Per quanto riguarda la regolamentazione ambientale e del mercato del lavoro, diversi attori e associazioni hanno espresso dubbi sul fatto che questo accordo possa contribuire a un miglioramento degli standard e all’elaborazione di nuovi strumenti (nel caso dell’ambiente, rappresentanti di Greenpeace hanno sottolineato che il cambiamento climatico non viene mai menzionato, si parla invece di “transizione verso un’economia di basse emissioni di CO2”), con il rischio che in questi ambiti continuino a perpetrarsi le stesse condizioni di elevato inquinamento e sostanziale mancata applicazione delle tutele lavorative.

Una questione assai spinosa riguarda invece la risoluzione dei contenziosi tra Stati firmatari e gli investitori tramite procedura di arbitraggio internazionale, noto come Investor State Dispute Settlement (ISDS), un elemento molto delicato e contestato anche rispetto ai negoziati del TTIP. Si tratta di un meccanismo largamente utilizzato per gli investimenti internazionali, ma a preoccupare è la clausola inserita nel capitolo sugli investimenti del TPP, la quale prevede che gli investitori possano ricorrere ad arbitraggio internazionale qualora ritengano di avere subito “perdite o danni”.

In diversi Paesi coinvolti si sono già scatenate polemiche sulla ratifica del TPP, ma solo prossimamente sarà possibile esprimersi in merito. Nel frattempo, uno studio pubblicato a gennaio dal Peterson Institute for International Economics (PIIE), think tank di orientamento neoliberale, indicherebbe significativi e “ben distribuiti” vantaggi. Tuttavia la cautela è doverosa per diverse ragioni.

In primo luogo, questa analisi si rifà a un più ampio lavoro condotto dagli autori nel 2011 basato su una metodologia – quella dei modelli di equilibrio generale riferiti alla teoria neoclassica – che da oltre quindici anni viene messa in discussione in quanto poggia su assunzioni teoriche “favorevoli” al libero scambio che pertanto conducono per definizione a risultati in questo senso. Lo stesso dibattito si era per altro posto negli anni Novanta in occasione del NAFTA, il celebre trattato di libero commercio tra Stati Uniti, Canada e Messico, capostipite di tutta una generazione di accordi regionali: molti modelli previdero all’epoca lo stesso tipo di mutui e importanti vantaggi, cosa che – vent’anni dopo – non è ancora stata osservata.

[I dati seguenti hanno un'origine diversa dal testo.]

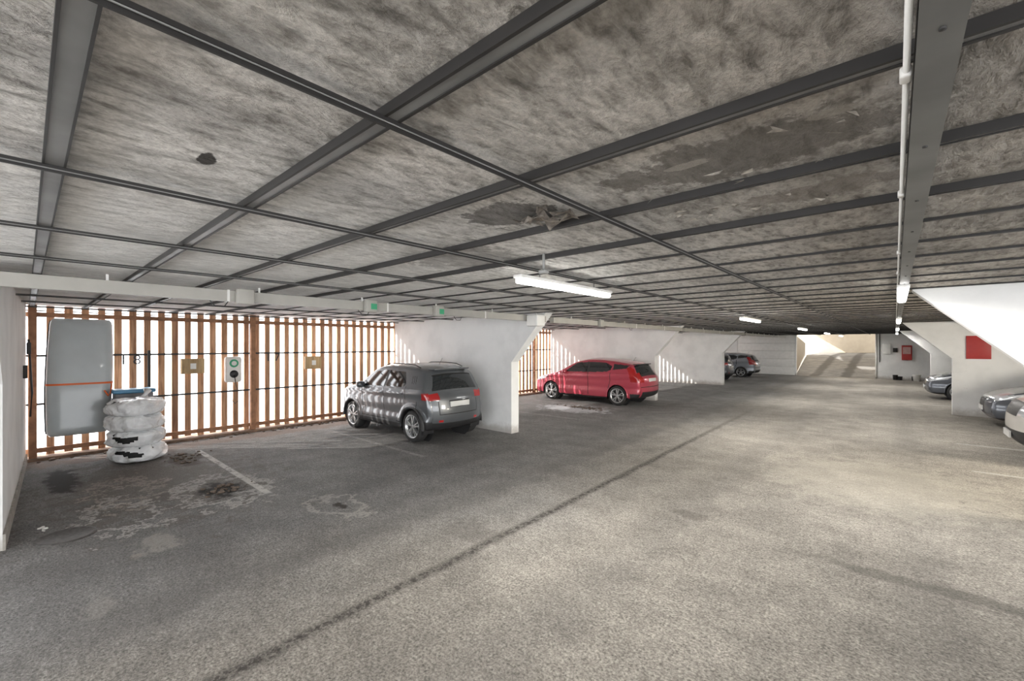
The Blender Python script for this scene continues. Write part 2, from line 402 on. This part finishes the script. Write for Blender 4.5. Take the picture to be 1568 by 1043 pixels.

In secondo luogo, le stesse conclusioni dello studio del PIIE circonstanziano questi risultati positivi a una serie di vaghe condizioni facenti riferimento all’implementazione degli standard e delle liberalizzazioni negoziate dai promotori del TPP.

Infine, si dimentica un altro elemento largamente dibattuto in economia: per i Paesi in via di sviluppo – come molti dei firmatari – i dazi rappresentano una delle principali entrate per i budget statali, che non possono contare su un sistema di tassazione diretta dei redditi particolarmente articolato, né, data la diffusione di sacche di povertà e informalità economica, di una base imponibile importante.

Come nel caso del NAFTA, è plausibile ipotizzare che il TPP finirà per spianare la strada a delocalizzazioni e investimenti da parte di grandi corporations, contribuendo a segmentare ulteriormente la produzione mondiale tra Paesi caratterizzati da attività ad alto valore aggiunto e Paesi impegnati in operazioni di mera confezione e assemblaggio, un modello che penalizza significativamente i lavoratori meno qualificati a tutte le latitudini.

Anche per il TPP, le domande cruciali quando si parla di libero scambio rimangono sotto il tappeto, ma la Storia insegna che in questo tipo di accordi non ci sono solo vincitori. I perdenti magari non si vedono, eppure rischiano di essere parecchi.